Il est incontestable que le froid des États du Nord est contraire à la race africaine, tandis que la chaleur des pays du Sud lui est favorable ; dans les premiers elle languit et décroît, tandis qu’elle prospère et multiplie dans les seconds.

Ainsi la population noire, qui tendait naturellement à diminuer dans les États où l’esclavage est aboli, trouve, au contraire, dans le climat des pays méridionaux, où sont aujourd’hui les esclaves, une cause d’accroissement.

Dans le Nord, l’esclavage était évidemment nuisible au plus grand nombre ; les habitants du Sud sont encore dans le doute s’il ne leur est pas nécessaire.
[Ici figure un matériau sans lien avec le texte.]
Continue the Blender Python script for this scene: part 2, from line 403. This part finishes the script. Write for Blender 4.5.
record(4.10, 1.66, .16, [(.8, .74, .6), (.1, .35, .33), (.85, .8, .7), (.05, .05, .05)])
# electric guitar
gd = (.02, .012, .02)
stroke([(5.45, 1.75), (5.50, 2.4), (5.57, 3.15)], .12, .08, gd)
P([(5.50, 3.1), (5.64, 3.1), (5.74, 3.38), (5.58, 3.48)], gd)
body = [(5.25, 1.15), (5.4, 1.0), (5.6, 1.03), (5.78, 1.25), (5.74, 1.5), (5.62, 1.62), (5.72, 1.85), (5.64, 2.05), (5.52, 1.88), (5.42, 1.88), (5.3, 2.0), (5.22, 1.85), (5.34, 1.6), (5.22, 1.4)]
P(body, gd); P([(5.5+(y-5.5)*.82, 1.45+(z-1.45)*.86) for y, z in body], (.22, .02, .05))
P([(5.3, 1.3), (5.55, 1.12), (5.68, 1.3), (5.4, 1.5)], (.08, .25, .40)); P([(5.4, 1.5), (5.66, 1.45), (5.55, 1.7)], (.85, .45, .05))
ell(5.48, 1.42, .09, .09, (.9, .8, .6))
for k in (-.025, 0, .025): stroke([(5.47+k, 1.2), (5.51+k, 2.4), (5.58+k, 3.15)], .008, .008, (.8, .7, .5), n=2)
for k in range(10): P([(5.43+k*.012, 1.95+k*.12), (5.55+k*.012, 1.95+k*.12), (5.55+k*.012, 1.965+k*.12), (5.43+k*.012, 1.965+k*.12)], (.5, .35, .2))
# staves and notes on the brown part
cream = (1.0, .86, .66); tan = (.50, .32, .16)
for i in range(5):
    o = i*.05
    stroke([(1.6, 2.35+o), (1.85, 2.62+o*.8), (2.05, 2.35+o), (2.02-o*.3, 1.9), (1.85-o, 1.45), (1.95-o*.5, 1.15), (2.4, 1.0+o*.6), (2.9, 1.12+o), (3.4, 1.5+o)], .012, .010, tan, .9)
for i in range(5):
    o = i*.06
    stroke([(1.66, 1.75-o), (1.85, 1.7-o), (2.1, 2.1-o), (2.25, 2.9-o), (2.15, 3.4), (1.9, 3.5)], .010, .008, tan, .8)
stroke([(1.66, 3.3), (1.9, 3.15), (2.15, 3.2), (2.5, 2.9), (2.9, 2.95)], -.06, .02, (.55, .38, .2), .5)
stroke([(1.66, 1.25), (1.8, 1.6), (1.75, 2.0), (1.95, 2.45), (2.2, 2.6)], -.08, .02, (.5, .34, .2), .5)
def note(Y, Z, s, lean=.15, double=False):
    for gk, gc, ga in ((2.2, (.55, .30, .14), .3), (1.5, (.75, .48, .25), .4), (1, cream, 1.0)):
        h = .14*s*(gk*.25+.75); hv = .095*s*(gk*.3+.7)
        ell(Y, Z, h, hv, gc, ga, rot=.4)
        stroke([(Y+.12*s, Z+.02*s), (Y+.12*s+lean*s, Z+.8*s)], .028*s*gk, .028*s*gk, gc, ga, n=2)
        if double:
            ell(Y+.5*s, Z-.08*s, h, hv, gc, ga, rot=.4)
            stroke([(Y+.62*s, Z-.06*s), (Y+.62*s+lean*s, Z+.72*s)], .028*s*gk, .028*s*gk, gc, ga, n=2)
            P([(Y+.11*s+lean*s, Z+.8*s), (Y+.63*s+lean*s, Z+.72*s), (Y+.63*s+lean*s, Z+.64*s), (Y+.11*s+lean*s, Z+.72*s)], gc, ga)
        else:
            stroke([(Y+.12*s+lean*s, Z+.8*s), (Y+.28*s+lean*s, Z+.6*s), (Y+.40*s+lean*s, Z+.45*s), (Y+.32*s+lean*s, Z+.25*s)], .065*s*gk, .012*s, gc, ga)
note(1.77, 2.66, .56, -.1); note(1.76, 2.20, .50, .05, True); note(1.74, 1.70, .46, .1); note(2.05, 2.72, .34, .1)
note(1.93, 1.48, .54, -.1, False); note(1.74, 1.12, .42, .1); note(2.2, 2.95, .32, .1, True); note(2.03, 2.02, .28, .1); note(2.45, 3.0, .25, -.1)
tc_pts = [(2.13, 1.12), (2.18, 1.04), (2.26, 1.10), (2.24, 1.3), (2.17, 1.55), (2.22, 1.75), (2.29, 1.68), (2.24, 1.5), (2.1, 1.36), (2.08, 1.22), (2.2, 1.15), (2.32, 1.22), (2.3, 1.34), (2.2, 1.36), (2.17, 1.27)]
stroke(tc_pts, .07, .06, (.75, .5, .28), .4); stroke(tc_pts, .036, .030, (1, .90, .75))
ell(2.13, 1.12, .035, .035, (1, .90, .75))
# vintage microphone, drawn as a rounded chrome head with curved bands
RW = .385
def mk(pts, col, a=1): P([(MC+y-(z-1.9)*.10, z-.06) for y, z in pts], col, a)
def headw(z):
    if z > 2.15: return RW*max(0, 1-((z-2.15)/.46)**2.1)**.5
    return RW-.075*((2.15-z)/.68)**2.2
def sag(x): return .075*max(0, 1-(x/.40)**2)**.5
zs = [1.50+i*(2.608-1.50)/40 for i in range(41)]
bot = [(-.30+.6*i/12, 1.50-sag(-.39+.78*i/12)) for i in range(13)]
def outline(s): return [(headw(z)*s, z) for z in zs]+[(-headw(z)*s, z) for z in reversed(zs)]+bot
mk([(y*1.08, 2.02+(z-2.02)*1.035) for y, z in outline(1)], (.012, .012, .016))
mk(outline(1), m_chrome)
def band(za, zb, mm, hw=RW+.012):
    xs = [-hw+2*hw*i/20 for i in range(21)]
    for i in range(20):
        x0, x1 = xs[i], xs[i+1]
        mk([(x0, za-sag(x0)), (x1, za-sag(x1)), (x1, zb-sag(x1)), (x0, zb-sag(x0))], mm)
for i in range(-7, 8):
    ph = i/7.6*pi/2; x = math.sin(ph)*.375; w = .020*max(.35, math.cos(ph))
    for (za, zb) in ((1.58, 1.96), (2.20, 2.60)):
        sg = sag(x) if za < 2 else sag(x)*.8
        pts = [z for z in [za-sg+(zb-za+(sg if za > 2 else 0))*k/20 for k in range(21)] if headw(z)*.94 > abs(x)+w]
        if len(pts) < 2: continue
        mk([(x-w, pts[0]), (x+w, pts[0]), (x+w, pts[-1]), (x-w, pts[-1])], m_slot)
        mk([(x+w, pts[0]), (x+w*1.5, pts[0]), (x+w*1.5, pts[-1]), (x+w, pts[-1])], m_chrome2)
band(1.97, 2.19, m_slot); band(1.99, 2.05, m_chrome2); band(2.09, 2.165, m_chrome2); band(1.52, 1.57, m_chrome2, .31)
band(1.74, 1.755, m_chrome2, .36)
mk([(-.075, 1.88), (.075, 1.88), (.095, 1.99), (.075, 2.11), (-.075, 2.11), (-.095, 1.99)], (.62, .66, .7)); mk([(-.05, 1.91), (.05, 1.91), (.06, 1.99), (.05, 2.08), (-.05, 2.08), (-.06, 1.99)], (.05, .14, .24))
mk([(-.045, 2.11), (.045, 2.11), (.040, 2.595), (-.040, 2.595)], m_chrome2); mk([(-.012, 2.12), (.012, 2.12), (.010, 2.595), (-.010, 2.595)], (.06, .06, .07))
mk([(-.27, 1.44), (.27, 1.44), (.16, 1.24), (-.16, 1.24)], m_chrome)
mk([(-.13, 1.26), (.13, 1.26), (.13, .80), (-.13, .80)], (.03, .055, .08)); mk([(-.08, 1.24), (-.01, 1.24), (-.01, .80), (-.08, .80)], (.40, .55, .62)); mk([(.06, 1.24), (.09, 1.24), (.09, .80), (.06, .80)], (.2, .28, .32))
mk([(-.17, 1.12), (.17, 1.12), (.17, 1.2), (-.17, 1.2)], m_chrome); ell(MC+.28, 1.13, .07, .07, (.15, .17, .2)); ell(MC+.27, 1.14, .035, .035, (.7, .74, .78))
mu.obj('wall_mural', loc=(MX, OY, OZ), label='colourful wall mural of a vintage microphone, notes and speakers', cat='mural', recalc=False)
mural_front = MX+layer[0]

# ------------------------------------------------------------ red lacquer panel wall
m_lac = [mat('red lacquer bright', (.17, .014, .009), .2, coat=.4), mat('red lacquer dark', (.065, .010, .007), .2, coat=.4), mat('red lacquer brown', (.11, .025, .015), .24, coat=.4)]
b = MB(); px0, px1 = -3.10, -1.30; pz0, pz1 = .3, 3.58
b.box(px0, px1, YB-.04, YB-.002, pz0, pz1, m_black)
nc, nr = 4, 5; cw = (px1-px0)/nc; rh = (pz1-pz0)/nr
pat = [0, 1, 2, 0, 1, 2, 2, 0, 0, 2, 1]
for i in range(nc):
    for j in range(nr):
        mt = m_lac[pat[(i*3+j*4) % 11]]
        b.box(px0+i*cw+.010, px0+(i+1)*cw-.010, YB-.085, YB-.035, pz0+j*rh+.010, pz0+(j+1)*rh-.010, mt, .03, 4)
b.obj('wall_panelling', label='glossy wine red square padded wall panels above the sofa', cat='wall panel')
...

L’esclavage dans le Nord n’a jamais été qu’une superfluité ; il est, au moins jusqu’à présent, pour le Sud, une utilité. Il était, pour les hommes du Nord, un accessoire ; il se rattache, dans le Sud, aux mœurs, aux habitudes et à tous les intérêts. En le supprimant, les États libres n’ont eu qu’une loi à faire ; pour l’abolir, les États à esclaves auraient à changer tout un état social.

L’activité, le goût des hommes du Nord pour le travail, le zèle religieux des presbytériens de la Nouvelle-Angleterre, le rigorisme des quakers de la Pensylvanie, et aussi une civilisation très-avancée, tout dans les États septentrionaux tendait à repousser l’esclavage. Il n’en est point de même dans le Sud ; les États méridionaux ont des croyances, mais non des passions religieuses ; plusieurs d’entre eux, tels qu’Alabama, Mississipi, la Géorgie, sont à demi barbares, et leurs habitants sont, comme tous les hommes du Midi, portés par le climat à l’indolence et à l’oisiveté. Ainsi l’esclavage n’est, jusqu’à présent, combattu dans le Sud par aucune des causes qui, dans le Nord, ont amené sa ruine.

Les États du Sud sont donc loin encore de l’affranchissement des nègres.